## Provided records
+ + + + +

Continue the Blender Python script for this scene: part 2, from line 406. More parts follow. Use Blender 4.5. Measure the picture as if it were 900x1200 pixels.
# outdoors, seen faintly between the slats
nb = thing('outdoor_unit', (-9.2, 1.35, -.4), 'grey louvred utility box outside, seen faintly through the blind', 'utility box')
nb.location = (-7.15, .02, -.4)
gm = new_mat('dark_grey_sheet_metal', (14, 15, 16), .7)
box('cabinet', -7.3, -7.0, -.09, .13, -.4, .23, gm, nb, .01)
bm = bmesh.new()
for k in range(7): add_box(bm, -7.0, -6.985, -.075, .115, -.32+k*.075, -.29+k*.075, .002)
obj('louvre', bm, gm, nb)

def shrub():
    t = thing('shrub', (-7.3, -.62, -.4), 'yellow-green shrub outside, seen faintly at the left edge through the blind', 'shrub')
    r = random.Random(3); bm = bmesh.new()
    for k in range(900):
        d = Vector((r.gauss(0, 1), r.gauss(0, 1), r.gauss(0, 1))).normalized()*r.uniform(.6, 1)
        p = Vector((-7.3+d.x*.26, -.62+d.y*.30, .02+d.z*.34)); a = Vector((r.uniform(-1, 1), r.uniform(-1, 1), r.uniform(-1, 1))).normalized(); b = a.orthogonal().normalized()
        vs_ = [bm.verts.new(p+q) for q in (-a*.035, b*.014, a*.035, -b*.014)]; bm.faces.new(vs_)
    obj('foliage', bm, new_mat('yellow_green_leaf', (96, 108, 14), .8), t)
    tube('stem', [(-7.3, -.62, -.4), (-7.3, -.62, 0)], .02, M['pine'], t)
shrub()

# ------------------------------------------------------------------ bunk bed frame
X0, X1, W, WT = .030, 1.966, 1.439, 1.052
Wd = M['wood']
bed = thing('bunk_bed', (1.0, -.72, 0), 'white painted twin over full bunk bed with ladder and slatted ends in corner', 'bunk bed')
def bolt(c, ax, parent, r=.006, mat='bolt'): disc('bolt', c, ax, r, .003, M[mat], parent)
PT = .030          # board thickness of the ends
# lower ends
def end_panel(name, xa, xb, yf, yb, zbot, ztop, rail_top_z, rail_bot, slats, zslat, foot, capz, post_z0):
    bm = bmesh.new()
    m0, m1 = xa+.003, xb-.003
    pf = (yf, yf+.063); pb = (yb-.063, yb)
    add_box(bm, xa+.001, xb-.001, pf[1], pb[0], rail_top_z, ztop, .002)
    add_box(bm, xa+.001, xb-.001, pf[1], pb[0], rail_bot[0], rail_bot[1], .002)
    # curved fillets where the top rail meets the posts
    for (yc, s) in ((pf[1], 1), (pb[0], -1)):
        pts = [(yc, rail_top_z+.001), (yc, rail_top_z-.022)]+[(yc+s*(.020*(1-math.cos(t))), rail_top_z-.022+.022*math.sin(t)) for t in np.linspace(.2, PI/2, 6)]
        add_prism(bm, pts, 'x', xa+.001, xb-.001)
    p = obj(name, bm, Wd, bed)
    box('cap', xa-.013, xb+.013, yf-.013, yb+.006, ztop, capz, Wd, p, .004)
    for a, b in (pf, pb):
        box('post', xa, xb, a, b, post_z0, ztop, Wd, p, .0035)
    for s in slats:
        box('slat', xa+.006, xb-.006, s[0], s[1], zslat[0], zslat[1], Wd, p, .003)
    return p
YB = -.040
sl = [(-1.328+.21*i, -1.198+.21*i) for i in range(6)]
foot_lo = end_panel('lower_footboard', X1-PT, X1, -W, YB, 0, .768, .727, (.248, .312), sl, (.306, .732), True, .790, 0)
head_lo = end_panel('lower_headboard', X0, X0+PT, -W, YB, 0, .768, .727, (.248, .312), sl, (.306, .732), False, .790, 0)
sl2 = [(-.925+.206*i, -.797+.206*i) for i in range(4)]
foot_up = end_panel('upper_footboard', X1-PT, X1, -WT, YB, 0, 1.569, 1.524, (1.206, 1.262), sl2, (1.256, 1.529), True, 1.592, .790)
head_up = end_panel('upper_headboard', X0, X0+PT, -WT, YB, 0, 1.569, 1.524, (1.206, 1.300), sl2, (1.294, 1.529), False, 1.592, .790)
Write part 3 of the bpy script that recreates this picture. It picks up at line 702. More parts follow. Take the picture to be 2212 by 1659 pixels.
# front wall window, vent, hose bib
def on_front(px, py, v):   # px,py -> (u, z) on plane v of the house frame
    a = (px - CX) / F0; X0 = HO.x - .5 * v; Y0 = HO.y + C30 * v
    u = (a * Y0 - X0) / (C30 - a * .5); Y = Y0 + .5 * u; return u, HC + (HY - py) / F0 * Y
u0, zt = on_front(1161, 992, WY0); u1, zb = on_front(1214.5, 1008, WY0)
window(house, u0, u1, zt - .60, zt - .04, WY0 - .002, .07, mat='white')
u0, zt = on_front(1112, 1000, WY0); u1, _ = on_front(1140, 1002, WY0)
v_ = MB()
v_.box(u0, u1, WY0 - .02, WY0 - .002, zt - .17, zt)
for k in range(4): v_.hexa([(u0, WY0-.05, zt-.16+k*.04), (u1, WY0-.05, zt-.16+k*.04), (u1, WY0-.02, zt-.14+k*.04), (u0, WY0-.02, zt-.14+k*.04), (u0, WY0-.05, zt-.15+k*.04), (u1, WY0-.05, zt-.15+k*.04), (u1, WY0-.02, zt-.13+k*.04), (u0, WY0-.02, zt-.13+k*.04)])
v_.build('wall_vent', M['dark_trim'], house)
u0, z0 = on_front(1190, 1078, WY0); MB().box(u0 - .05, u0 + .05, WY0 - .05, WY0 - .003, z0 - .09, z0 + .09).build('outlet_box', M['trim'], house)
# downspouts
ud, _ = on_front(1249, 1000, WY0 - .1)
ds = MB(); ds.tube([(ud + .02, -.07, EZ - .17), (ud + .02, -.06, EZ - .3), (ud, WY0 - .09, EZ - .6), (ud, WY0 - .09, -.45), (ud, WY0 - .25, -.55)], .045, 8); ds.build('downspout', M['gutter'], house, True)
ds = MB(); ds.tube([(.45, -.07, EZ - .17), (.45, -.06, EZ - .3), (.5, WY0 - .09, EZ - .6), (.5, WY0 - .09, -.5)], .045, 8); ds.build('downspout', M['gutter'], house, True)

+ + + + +

## Exercise
Output the full listing without altering anything.

## Full answer
Continue the Blender Python script for this scene: part 2, from line 406. More parts follow. Use Blender 4.5. Measure the picture as if it were 900x1200 pixels.
# outdoors, seen faintly between the slats
nb = thing('outdoor_unit', (-9.2, 1.35, -.4), 'grey louvred utility box outside, seen faintly through the blind', 'utility box')
nb.location = (-7.15, .02, -.4)
gm = new_mat('dark_grey_sheet_metal', (14, 15, 16), .7)
box('cabinet', -7.3, -7.0, -.09, .13, -.4, .23, gm, nb, .01)
bm = bmesh.new()
for k in range(7): add_box(bm, -7.0, -6.985, -.075, .115, -.32+k*.075, -.29+k*.075, .002)
obj('louvre', bm, gm, nb)

def shrub():
    t = thing('shrub', (-7.3, -.62, -.4), 'yellow-green shrub outside, seen faintly at the left edge through the blind', 'shrub')
    r = random.Random(3); bm = bmesh.new()
    for k in range(900):
        d = Vector((r.gauss(0, 1), r.gauss(0, 1), r.gauss(0, 1))).normalized()*r.uniform(.6, 1)
        p = Vector((-7.3+d.x*.26, -.62+d.y*.30, .02+d.z*.34)); a = Vector((r.uniform(-1, 1), r.uniform(-1, 1), r.uniform(-1, 1))).normalized(); b = a.orthogonal().normalized()
        vs_ = [bm.verts.new(p+q) for q in (-a*.035, b*.014, a*.035, -b*.014)]; bm.faces.new(vs_)
    obj('foliage', bm, new_mat('yellow_green_leaf', (96, 108, 14), .8), t)
    tube('stem', [(-7.3, -.62, -.4), (-7.3, -.62, 0)], .02, M['pine'], t)
shrub()

# ------------------------------------------------------------------ bunk bed frame
X0, X1, W, WT = .030, 1.966, 1.439, 1.052
Wd = M['wood']
bed = thing('bunk_bed', (1.0, -.72, 0), 'white painted twin over full bunk bed with ladder and slatted ends in corner', 'bunk bed')
def bolt(c, ax, parent, r=.006, mat='bolt'): disc('bolt', c, ax, r, .003, M[mat], parent)
PT = .030          # board thickness of the ends
# lower ends
def end_panel(name, xa, xb, yf, yb, zbot, ztop, rail_top_z, rail_bot, slats, zslat, foot, capz, post_z0):
    bm = bmesh.new()
    m0, m1 = xa+.003, xb-.003
    pf = (yf, yf+.063); pb = (yb-.063, yb)
    add_box(bm, xa+.001, xb-.001, pf[1], pb[0], rail_top_z, ztop, .002)
    add_box(bm, xa+.001, xb-.001, pf[1], pb[0], rail_bot[0], rail_bot[1], .002)
    # curved fillets where the top rail meets the posts
    for (yc, s) in ((pf[1], 1), (pb[0], -1)):
        pts = [(yc, rail_top_z+.001), (yc, rail_top_z-.022)]+[(yc+s*(.020*(1-math.cos(t))), rail_top_z-.022+.022*math.sin(t)) for t in np.linspace(.2, PI/2, 6)]
        add_prism(bm, pts, 'x', xa+.001, xb-.001)
    p = obj(name, bm, Wd, bed)
    box('cap', xa-.013, xb+.013, yf-.013, yb+.006, ztop, capz, Wd, p, .004)
    for a, b in (pf, pb):
        box('post', xa, xb, a, b, post_z0, ztop, Wd, p, .0035)
    for s in slats:
        box('slat', xa+.006, xb-.006, s[0], s[1], zslat[0], zslat[1], Wd, p, .003)
    return p
YB = -.040
sl = [(-1.328+.21*i, -1.198+.21*i) for i in range(6)]
foot_lo = end_panel('lower_footboard', X1-PT, X1, -W, YB, 0, .768, .727, (.248, .312), sl, (.306, .732), True, .790, 0)
head_lo = end_panel('lower_headboard', X0, X0+PT, -W, YB, 0, .768, .727, (.248, .312), sl, (.306, .732), False, .790, 0)
sl2 = [(-.925+.206*i, -.797+.206*i) for i in range(4)]
foot_up = end_panel('upper_footboard', X1-PT, X1, -WT, YB, 0, 1.569, 1.524, (1.206, 1.262), sl2, (1.256, 1.529), True, 1.592, .790)
head_up = end_panel('upper_headboard', X0, X0+PT, -WT, YB, 0, 1.569, 1.524, (1.206, 1.300), sl2, (1.294, 1.529), False, 1.592, .790)
Write part 3 of the bpy script that recreates this picture. It picks up at line 702. More parts follow. Take the picture to be 2212 by 1659 pixels.
# front wall window, vent, hose bib
def on_front(px, py, v):   # px,py -> (u, z) on plane v of the house frame
    a = (px - CX) / F0; X0 = HO.x - .5 * v; Y0 = HO.y + C30 * v
    u = (a * Y0 - X0) / (C30 - a * .5); Y = Y0 + .5 * u; return u, HC + (HY - py) / F0 * Y
u0, zt = on_front(1161, 992, WY0); u1, zb = on_front(1214.5, 1008, WY0)
window(house, u0, u1, zt - .60, zt - .04, WY0 - .002, .07, mat='white')
u0, zt = on_front(1112, 1000, WY0); u1, _ = on_front(1140, 1002, WY0)
v_ = MB()
v_.box(u0, u1, WY0 - .02, WY0 - .002, zt - .17, zt)
for k in range(4): v_.hexa([(u0, WY0-.05, zt-.16+k*.04), (u1, WY0-.05, zt-.16+k*.04), (u1, WY0-.02, zt-.14+k*.04), (u0, WY0-.02, zt-.14+k*.04), (u0, WY0-.05, zt-.15+k*.04), (u1, WY0-.05, zt-.15+k*.04), (u1, WY0-.02, zt-.13+k*.04), (u0, WY0-.02, zt-.13+k*.04)])
v_.build('wall_vent', M['dark_trim'], house)
u0, z0 = on_front(1190, 1078, WY0); MB().box(u0 - .05, u0 + .05, WY0 - .05, WY0 - .003, z0 - .09, z0 + .09).build('outlet_box', M['trim'], house)
# downspouts
ud, _ = on_front(1249, 1000, WY0 - .1)
ds = MB(); ds.tube([(ud + .02, -.07, EZ - .17), (ud + .02, -.06, EZ - .3), (ud, WY0 - .09, EZ - .6), (ud, WY0 - .09, -.45), (ud, WY0 - .25, -.55)], .045, 8); ds.build('downspout', M['gutter'], house, True)
ds = MB(); ds.tube([(.45, -.07, EZ - .17), (.45, -.06, EZ - .3), (.5, WY0 - .09, EZ - .6), (.5, WY0 - .09, -.5)], .045, 8); ds.build('downspout', M['gutter'], house, True)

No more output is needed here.